Monday, January 16, 2006

In Over My Head

I've been thinking a whole lot lately about a saying that I have heard all of my life. You know the one, "God won't ever put on you more than you can handle." This is a nice thought. But it's a simplification. The real truth is a lot more complicated than this.

I've been in over my head all my life. But I heard this statement so many times when I was pregnant with Laney that it started to be a sort of background noise in my head. I clung to this philosophy for a while, until I started to realize that there are millions of people who are trying to do more than they can handle every day just because they believe this. They are stressed out, worried and wondering why the ends just never meet.

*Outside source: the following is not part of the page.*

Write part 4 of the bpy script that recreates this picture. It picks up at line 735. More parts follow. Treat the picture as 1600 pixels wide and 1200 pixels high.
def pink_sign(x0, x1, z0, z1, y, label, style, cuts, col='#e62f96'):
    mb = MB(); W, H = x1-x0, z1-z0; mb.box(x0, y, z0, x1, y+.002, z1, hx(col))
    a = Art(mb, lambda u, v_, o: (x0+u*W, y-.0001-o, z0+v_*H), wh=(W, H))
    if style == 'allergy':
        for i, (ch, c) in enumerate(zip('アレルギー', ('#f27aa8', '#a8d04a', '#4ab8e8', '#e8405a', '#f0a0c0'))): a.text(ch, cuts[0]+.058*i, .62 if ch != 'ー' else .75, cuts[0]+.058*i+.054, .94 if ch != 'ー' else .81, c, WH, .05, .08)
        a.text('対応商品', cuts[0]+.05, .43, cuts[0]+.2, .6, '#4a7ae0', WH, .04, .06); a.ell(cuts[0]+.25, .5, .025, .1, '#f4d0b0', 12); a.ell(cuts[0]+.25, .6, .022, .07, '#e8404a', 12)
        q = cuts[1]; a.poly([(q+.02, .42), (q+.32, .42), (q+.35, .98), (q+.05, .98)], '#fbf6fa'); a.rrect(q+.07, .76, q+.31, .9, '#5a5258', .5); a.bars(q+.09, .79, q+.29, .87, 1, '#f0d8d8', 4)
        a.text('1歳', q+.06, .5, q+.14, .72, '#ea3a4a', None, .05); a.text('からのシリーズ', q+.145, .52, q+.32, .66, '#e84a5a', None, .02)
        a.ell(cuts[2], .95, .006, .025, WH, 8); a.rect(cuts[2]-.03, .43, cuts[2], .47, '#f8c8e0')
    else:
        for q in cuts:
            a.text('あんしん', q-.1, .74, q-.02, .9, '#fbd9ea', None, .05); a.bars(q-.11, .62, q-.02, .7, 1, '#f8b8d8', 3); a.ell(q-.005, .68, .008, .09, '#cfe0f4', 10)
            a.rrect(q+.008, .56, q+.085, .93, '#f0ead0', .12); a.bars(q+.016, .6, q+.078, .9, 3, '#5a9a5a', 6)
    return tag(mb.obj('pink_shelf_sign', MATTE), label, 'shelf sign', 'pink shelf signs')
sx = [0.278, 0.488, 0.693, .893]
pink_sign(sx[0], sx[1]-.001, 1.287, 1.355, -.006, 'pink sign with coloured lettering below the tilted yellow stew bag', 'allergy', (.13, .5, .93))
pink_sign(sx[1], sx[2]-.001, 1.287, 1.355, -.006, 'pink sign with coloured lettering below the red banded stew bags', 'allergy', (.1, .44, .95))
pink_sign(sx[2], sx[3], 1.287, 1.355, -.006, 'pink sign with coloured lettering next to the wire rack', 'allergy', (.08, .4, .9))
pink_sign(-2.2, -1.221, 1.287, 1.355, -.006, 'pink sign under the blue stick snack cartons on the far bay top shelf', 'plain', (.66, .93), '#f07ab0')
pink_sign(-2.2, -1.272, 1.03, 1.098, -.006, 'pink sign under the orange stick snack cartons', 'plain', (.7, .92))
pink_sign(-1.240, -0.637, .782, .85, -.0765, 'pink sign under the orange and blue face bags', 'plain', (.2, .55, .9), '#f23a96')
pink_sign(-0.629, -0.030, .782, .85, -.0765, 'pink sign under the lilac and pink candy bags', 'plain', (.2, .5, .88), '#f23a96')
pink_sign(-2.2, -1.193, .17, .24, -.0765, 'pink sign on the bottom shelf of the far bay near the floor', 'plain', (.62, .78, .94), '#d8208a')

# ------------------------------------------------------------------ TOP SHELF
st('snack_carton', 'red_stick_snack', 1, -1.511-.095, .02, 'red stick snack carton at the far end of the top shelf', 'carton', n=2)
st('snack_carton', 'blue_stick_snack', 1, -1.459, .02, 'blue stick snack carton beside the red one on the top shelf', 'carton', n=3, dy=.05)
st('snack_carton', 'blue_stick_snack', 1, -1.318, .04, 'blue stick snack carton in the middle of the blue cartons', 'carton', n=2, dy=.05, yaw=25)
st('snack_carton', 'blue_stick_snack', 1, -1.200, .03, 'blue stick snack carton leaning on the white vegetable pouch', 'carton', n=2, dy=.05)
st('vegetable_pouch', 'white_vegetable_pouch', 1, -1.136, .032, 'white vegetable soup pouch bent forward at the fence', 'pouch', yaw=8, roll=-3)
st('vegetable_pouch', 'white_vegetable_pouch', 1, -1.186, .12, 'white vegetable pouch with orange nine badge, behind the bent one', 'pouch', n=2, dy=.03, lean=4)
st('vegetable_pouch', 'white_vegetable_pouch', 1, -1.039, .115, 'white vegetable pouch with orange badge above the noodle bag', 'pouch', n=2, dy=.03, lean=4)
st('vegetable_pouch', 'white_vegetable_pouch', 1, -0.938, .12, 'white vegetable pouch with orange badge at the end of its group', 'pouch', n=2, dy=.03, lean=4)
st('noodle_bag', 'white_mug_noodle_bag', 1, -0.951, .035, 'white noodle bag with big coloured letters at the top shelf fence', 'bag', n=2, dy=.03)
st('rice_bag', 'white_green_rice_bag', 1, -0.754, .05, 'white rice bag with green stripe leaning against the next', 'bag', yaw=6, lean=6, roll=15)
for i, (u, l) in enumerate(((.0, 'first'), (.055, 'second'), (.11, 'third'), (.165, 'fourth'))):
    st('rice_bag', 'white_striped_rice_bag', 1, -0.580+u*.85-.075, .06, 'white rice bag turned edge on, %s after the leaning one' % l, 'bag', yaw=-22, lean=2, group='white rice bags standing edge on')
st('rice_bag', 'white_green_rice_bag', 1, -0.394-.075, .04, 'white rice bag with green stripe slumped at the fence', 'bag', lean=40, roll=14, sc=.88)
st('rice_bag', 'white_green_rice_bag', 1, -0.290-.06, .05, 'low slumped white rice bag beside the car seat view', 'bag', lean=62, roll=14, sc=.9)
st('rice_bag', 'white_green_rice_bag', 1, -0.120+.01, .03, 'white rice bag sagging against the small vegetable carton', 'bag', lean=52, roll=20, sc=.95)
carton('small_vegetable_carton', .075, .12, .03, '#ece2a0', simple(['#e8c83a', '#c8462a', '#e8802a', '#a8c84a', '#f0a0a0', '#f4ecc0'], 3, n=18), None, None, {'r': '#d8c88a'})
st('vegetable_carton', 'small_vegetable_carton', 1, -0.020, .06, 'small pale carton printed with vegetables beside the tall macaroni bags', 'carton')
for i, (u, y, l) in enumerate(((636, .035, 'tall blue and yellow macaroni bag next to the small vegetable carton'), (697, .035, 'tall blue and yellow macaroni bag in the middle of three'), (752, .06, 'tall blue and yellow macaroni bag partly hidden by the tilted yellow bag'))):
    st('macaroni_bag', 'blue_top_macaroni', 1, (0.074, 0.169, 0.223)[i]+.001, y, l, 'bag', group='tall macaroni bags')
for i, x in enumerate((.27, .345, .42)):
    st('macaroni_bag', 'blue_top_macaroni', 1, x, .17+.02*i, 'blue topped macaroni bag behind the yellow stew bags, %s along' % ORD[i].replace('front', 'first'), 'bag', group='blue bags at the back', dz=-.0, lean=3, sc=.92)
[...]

There are two things that people don't realize about this statement. First, God doesn't necessarily put any of our responsibilities on us. We make choices. We have been given free will and that means that we have the power to overwhelm ourselves. The power is our own. Humans have an incredible tendency to want to fill up every hour of the day. If we take on too much, it is not because God put it on us, but usually because we have chosen it. Sometimes, it may not have been obvious that we were making the choice, but it still was a choice.

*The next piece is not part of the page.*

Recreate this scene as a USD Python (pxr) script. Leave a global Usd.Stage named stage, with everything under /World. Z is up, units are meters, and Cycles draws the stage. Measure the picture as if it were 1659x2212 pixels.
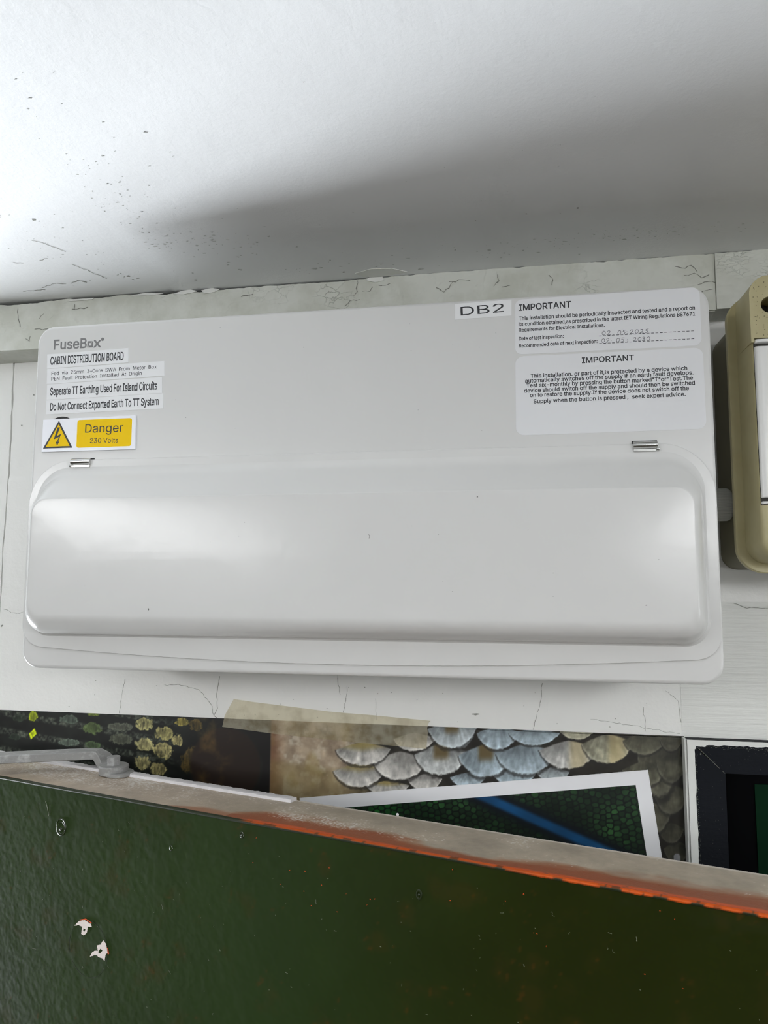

Secondly, the statement is not finished. It should be, "God won't ever put on you more than you can handle through His strength." If you aren't trusting God to get you through whatever kind of day you're having, you will be overwhelmed. You will never find peace until you lay those burdens of the day in His hands.

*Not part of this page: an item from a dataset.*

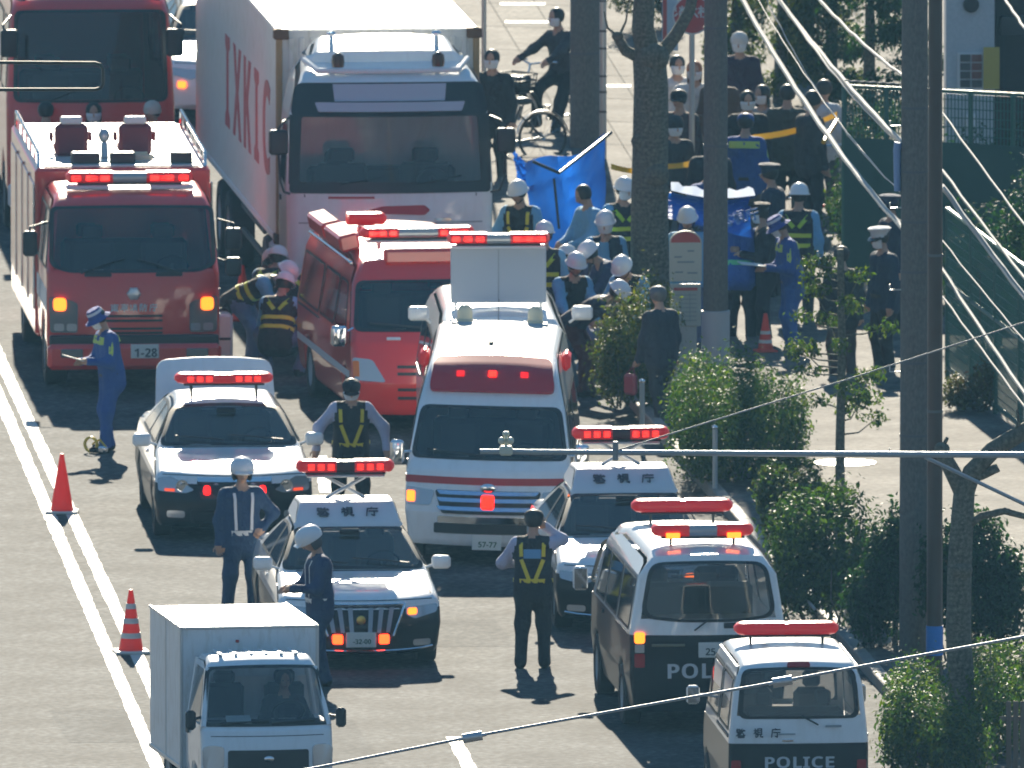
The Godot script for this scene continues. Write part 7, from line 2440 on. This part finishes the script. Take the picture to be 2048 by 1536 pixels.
# ---------------------------------------------------------------- plants: every crown is a cloud of single leaves on twigs
func leaves(clumps: Array, count: int, size: float, tones: Array, r: RandomNumberGenerator, flatness := 0.35) -> ArrayMesh:
	# clumps: [centre, radii]; leaves sit mostly near the skin of the lumpy clumps
	var pos := PackedVector3Array(); pos.resize(count * 6)
	var nor := PackedVector3Array(); nor.resize(count * 6)
	var col := PackedColorArray(); col.resize(count * 6)
	var nz := FastNoiseLite.new()
	nz.seed = r.randi() % 1000
	nz.frequency = 1.1
	var vol := []
	var sum := 0.0
	for c in clumps:
		sum += pow(c[1].x * c[1].y * c[1].z, 0.667)
		vol.append(sum)
	for i in count:
		var pick := r.randf() * sum
		var k := 0
		while vol[k] < pick: k += 1
		var c: Array = clumps[k]
		var d := Vector3(r.randfn(), r.randfn(), r.randfn()).normalized()
		var rad := pow(r.randf(), 0.28)
		var lump := 0.84 + 0.62 * nz.get_noise_3dv(d * 1.9 + c[0] * 3.0)
		if r.randf() < 0.07: lump *= r.randf_range(1.05, 1.4)
		var p: Vector3 = c[0] + d * c[1] * rad * lump
		if p.y < 0.03: p.y = 0.03 + r.randf() * 0.1
		var n := (d + Vector3(0, 0.5, 0) + Vector3(r.randfn(), r.randfn(), r.randfn()) * 0.7).normalized()
		var u := n.cross(Vector3(r.randfn(), r.randfn() * flatness, r.randfn())).normalized()
		var w := n.cross(u)
		var s := size * r.randf_range(0.5, 1.45)
		var tip := p + u * s
		var b := p - u * s * 0.75
		var l := p + w * s * 0.42 + n * s * 0.12
		var q := p - w * s * 0.42 + n * s * 0.12
		var tone: Color = tones[r.randi() % tones.size()]
		tone = tone * r.randf_range(0.55, 1.0)
		tone.a = 1.0
		var o := i * 6
		var n1 := (l - b).cross(tip - b).normalized()
		var n2 := (q - b).cross(tip - b).normalized()
		var turned := n1.dot(n) < 0.0
		pos[o] = b; pos[o + 1] = l if turned else tip; pos[o + 2] = tip if turned else l
		if turned: n1 = -n1
		turned = n2.dot(n) < 0.0
		pos[o + 3] = b; pos[o + 4] = q if turned else tip; pos[o + 5] = tip if turned else q
		if turned: n2 = -n2
		for z in 3:
			nor[o + z] = n1
			nor[o + 3 + z] = n2
		for z in 6: col[o + z] = tone
	var arr := []
	arr.resize(Mesh.ARRAY_MAX)
	arr[Mesh.ARRAY_VERTEX] = pos
	arr[Mesh.ARRAY_NORMAL] = nor
	arr[Mesh.ARRAY_COLOR] = col
	var am := ArrayMesh.new()
	am.add_surface_from_arrays(Mesh.PRIMITIVE_TRIANGLES, arr)
	return am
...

I went through the hardest time of my life just after Laney was born. I was stressed out and had more to do than I knew how to do. Laney cried constantly. Marley strained for my attention. Lewis and I were at odds all the time. That was the most miserable time of my life. Lewis did his best to try and help me and I was always taking out my frustrations on him. I realize, looking back now, that I was trying to do it all myself. That's why I was so miserable.

When I started looking to the Lord, I started realizing the real priorities of my life. Whether the house is clean doesn't matter. If I allow all the stuff I have to do to get in the way of the relationship I have with my husband and my kids, if I allow all that to take away my time with God, I will end up losing the very things I am fighting for.

If it will make me trust God fully, I hope to always be in over my head.

Last night at church the choir sang a song that I had sort of forgotten about. I remember singing it in the car when I got caught in a thunder storm. On more than one occasion it has given me peace. Hearing it again brought tears to my eyes. I thought I'd share the words to "'Til the Storm Passes By" by Mosie Lister.

In the dark of the midnight have I oft hid my face,
While the storm howls above me, and there's no hiding place.
'Mid the crash of the thunder, precious Lord, hear my cry,
"Keep me safe 'til the storm passes by."
'Til the storm passes over, 'til the thunder sounds no more,
'Til the clouds roll forever from the sky,
Hold me fast, let me stand in the hollow of Thy hand;
Keep me safe 'til the storm passes by.
Many times Satan whispered, "There is no use to try,
For there's no end of sorrow, there's no hope by and by."
But I know Thou art with me, and tomorrow I'll rise
Where the storm never darkens the skies.
'Til the storm passes over, 'til the thunder sounds no more,
'Til the clouds roll forever from the sky.
Hold me fast, let me stand in the hollow of Thy hand;
Keep me safe 'til the storm passes by.
When the long night has ended and the storms come no more,
Let me stand in Thy presence on that bright, peaceful shore.
In that land where the tempest never comes, Lord, may I
Dwell with Thee when the storm passes by.
'Til the storm passes over, 'til the thunder sounds no more,
'Til the clouds roll forever from the sky.
Hold me fast, let me stand in the hollow of Thy hand;
Keep me safe 'til the storm passes by.